Poprzednie dwie wersje projektu zostały zmiażdżone w konsultacjach społecznych. Początkowo np. resort nie uwzględnił istnienia coraz popularniejszych silników z system start-stop, które wyłączają się podczas każdorazowego postoju na światłach. W efekcie kierowca za każdym razem musiałby znowu dmuchać w czujnik blokady. Wprowadzenie takich wymagań mogłoby być niebezpieczne, np. w przypadku, gdy silnik nieoczekiwanie zgaśnie na skrzyżowaniu. Dlatego w nowym rozporządzeniu określono, że po wyłączeniu silnika na czas poniżej minuty urządzenie nie powinno przejść w stan blokowania jazdy. Natomiast bezwzględnie powinno uniemożliwiać uruchomienie silnika, jeśli czas od jego wyłączenia przekroczył 15 minut.
Krytycy wprowadzenia blokady alkoholowej jako skutecznego narzędzia eliminującego z dróg pijanych kierowców argumentowali, że to zabezpieczenie zawsze można obejść. Wystarczy, że nietrzeźwy kierowca przed uruchomieniem samochodu poprosi o dmuchnięcie w blokadę inną, trzeźwą osobę. Dlatego nowy projekt rozporządzenia przewiduje, że blokada alkoholowa powinna mieć możliwość zasygnalizowania (w sposób optyczny i akustyczny) żądania wykonania testu na zawartość alkoholu w dowolnym momencie jazdy zgodnie z zaplanowanym harmonogramem. Przy czym nie powinna powodować unieruchomienia silnika do chwili zatrzymania pojazdu. To oznacza, że nawet gdy w trakcie podróży pojawi się komunikat o konieczności wykonania testu, a kierowca w ciągu kilku minut nie zjedzie na pobocze, by to zrobić, to silnik powinien działać dalej, ale informacja o tym fakcie powinna być zapisana w pamięci urządzenia. Tak samo jak inne próby obejścia zabezpieczeń (uruchomienia pojazdu w stanie nietrzeźwości, niewykonania powtórnego testu, odblokowania auta bez przeprowadzenia testu).
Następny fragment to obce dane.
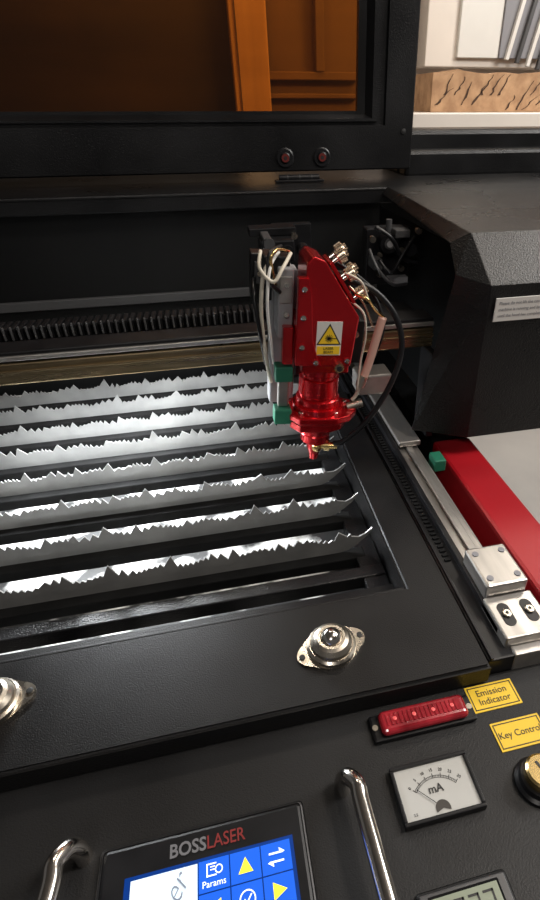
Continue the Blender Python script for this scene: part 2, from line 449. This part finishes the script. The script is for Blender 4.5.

Wszystkie instrukcje, zarówno te tekstowe, jak i dźwiękowe, muszą być podawane w języku polskim. Blokada powinna też mieć wymienne ustniki, a także być odporna na działanie temperatury (od -40 do 85 st. C w przypadku zainstalowania jej w przestrzeni pasażerskiej lub bagażowej, oraz od -40 do 125 st. C, jeśli zamontowana jest w komorze silnika).
Rozporządzenie wymaga też, aby alkolock był odpowiednio zabezpieczony przed możliwością ingerencji. Przykładowo obudowa musi chronić przed dostępem do części niebezpiecznych drutem czy innymi wytrychami.
Mariusz Wnukiewicz z firmy Alkolocki24.pl szacuje, że blokada odpowiadająca wymaganiom ministerstwa będzie kosztowała ok. 4,5 tys. zł brutto.
– Do tego trzeba doliczyć koszt instalacji, który jest różny w zależności od modelu auta. Urządzenia odpowiadające wymaganiom są już dostępne na rynku, jednak do momentu wydania rozporządzenia żadna stacja kontroli pojazdów i tak nie mogłaby ich zalegalizować – wyjaśnia Wnukiewicz i przyznaje, że zainteresowanie blokadami jest ogromne.